Sunday, January 23, 2011

Week 18

At Nava Tehilah dozens of arms swayed toward the ceiling.  We had begun to sing a pasuk related to the week's Torah portion, in which as long as Moses's arms are raised, his army defeats the mythical eternal persecutor of the Jewish people (and if you rub the text with bits of Hasidut, the internal voice of doubt).  As soon as they begin to grow weary and sink, Amalek, the voice of doubt, begins to win: "No, you won't go to Mt. Sinai...nothing important awaits you there, anyway".  It's hard to imagine the pain Moses must have endured: in Israel everything feels more painful, exhilarating and pregnant with meaning than anywhere else I've been, and in this heavy place, doubt grows strong.

I slid my feet around on the floor and let my arms expel energy from my core in gentle waves, while another rabbinical student jumped up and down with all his might.  Eric and Eduardo sat behind the Nava Tehila band, and as I glimpsed up at them, my gaze slid past them and landed on two friends who I hadn't seen in over five years - one of whom I started an intentional community with at Elat Chayyim.  I walked over and squatted behind their chairs to get their attention: "Adam?!" "Oh my God!" "You look older, but it's been a while." "I don't think he has.  Do I look younger?"...

Back in gray Tel Aviv, my adventures with E & E continued at a hole in wall restaurant in the Yemenite Quarter.  The waitress translated our menu: "belly button soup...you know, insides...liver soup, leg soup, bean soup and meat soup".  Eric ordered bean soup, and the waitress responded, "that's boring!".  We all got the meat soup.  After we finished and paid, Eduardo filmed cats taking shelter from the rain as we meandered through the streets toward the Tel Aviv Art Museum.  When we finally arrived, though disappointed to find that the art museum was closed, we delighted in the slick, smooth granite tiles outside: we kicked one foot up and spun ourselves in full circles over and over again.

On their last day here, I made my first real circuit through Jerusalem in five years.  We paid a guy under Jaffa gate to walk past some construction workers and onto the ramparts so we could overlook the city and schoolyards and garbage on our way to the Tower of David.  When we were done there, we entered cocoons of visual splendor, every inch demanding our utmost attention, especially the displays of the shuk and the holy vaulted pilgrimage caverns in the Church of the Holy Sepulchre.  As we found our way out of the old city and back into the new, we came upon the chain restaurants in the Jewish quarter and watched a cat catch a mouse once and again, grabbing it by the tail every time it was about to get out of reach...and cuddling with it.  He never attempted to kill it, but never let it go.

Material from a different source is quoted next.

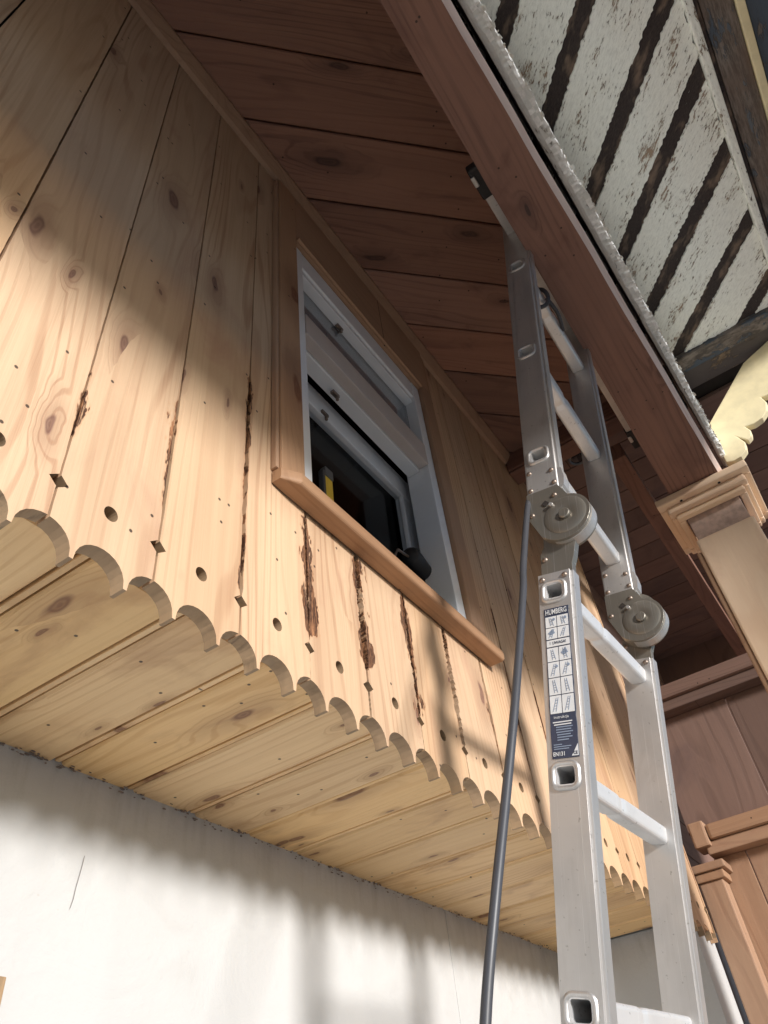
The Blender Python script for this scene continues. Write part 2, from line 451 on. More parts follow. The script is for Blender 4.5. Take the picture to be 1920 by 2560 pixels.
def edge_profile(x, side, zs):
    """ragged board edge: list of (x,z)"""
    rv = rot_at(x); out = []
    rs = random.Random(int(round(x*1000))+(3 if side > 0 else 5))
    for z in zs:
        g = 0.0022+rs.random()*0.0012
        if rv and rv[0] < z < rv[1]:
            tt = (z-rv[0])/(rv[1]-rv[0]); g += rv[4]*(0.35+0.65*math.sin(math.pi*tt)**0.5)*(0.35+rs.random()*0.9)
        out.append((x-side*g*1.0, z))
    return out

OP = (1.302, 2.33, 1.61, 3.30)     # window opening in the boards x0 x1 z0 z1
def scallop(xa, xb, xl):
    """lower edge of one board, left to right, arches centred on xl (joint) and mid board"""
    pts = []; per = (xb-xa+0.006)/2; rw = per*0.465
    k0 = int(math.floor((xa-xl)/per))-1
    x = xa
    for k in range(k0, k0+6):
        c = xl+k*per
        for i in range(13):
            a = math.pi*(1-i/12)
            px = c+rw*math.cos(a); pz = 0.950+0.062*math.sin(a)**0.85
            if xa+0.001 < px < xb-0.001: pts.append((px, pz))
    def zat(px):
        k = round((px-xl)/per); dx = abs(px-(xl+k*per))
        return 0.950+(0.062*math.sqrt(max(0, 1-(dx/rw)**2))**0.85 if dx < rw else 0)
    return [(xa, zat(xa))]+pts+[(xb, zat(xb))]

def board_uv(me, w, x0):
    uv = me.uv_layers.new(name='UVMap')
    for lp in me.loops:
        v = me.vertices[lp.vertex_index].co      # local x = height, local y = -across
        uv.data[lp.index].uv = ((v.y/S)/w, v.x/S)

def wall_board(xa, xb, z0, z1, scal, rots=True):
    w = xb-xa; TH = 0.037+random.uniform(-0.003, 0.003)
    zs = [z for z in [z0+(z1-z0)*i/90 for i in range(91)]] if z1-z0 > 0.5 else [z0+(z1-z0)*i/30 for i in range(31)]
    lo = scallop(xa+0.003, xb-0.003, xa) if scal else [(xa+0.003, z0), (xb-0.003, z0)]
    re = edge_profile(xb, +1, zs); le = edge_profile(xa, -1, zs)
    if scal:
        # half diamonds cut at each joint
        def cut(e, xj, sg):
            e = [p for p in e if p[1] > lo[0][1]+0.012 and not (1.085 < p[1] < 1.125)]
            i = next(i for i, p in enumerate(e) if p[1] >= 1.125)
            return e[:i]+[(xj+sg*0.0025, 1.088), (xj+sg*0.0225, 1.105), (xj+sg*0.0025, 1.122)]+e[i:]
        re = cut(re, xb, -1); le = cut(le, xa, +1)
    else:
        re = re[1:]; le = le[1:]
    poly = lo+re+le[::-1]
    holes = []
    if scal:
        cx = (xa+xb)/2+random.uniform(-0.003, 0.003); cz = 1.108
        holes = [[(cx+0.0175*math.cos(-2*math.pi*i/20), cz+0.0185*math.sin(-2*math.pi*i/20)) for i in range(20)]]
    # local frame: x = up, y = along wall (+X), z = towards the viewer (-Y)  (up x X = Y -> use z = +Y flipped)
    loc = [(p[1]-z0, p[0]-xa) for p in poly]
    hl = [[(p[1]-z0, p[0]-xa) for p in h] for h in holes]
    # up x east = +Y (into the wall); front face must lie at the viewer side, so extrude the other way
    bm_me = prism_mesh(loc, -TH, hl)
    me = bm_me
    uv = me.uv_layers.new(name='UVMap')
    for lp in me.loops:
        v = me.vertices[lp.vertex_index].co
        uv.data[lp.index].uv = ((v.y/S)/w, v.x/S+z0)
    dy = random.uniform(-0.003, 0.003)
    M = frame((xa, YW+dy, z0), AX[2], AX[0], AX[1])
    o = link('wall_board', me, M_PINE, wall, M)
    me.materials.append(M_CUT)
    if scal:
        for p in me.polygons:
            if abs(p.normal.z) < 0.4 and p.center.x/S+z0 < 1.13 and p.normal.x < 0.98 and abs(p.normal.y) < 0.9995: p.material_index = 1
    for side, x in (('l', xa), ('r', xb)):
        rv = rot_at(x) if rots else None
        o['rz0'+side] = float(rv[0]) if rv else 0.0
        o['rz1'+side] = float(rv[1]) if rv else 0.0
        o['rw'+side] = float(rv[3 if side == 'l' else 2]) if rv else 0.0
    return o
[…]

That was also the day I began to get sick, and eventually joined the symphony of hacking I'd been hearing in the alley outside my window for the past week: flu season is in full swing.  Though I've spent hours prone, sifting through Hulu's slim pickings and browsing Facebook, I've managed to release myself from this place bit by bit, feeling both excitement and fear at each task I complete since it draws me closer to what looks from this end like a jarring transition back: selling my leftover yoga classes, teaching a friend a few hooping tricks in the hopes she'll buy my hoop from me, checking my mailbox and returning my post office key.  Today, I'm using my leftover food, and when I opened my chicken to marinate it in my soy sauce the rest of my ginger root, and the rest of my sesame oil, the release felt so strong that I almost started crying.

1 comment:

  1. adam, i'm sorry you're sick on your last week. :(

    but we had so much with you in israel! can't wait to see you again in boston!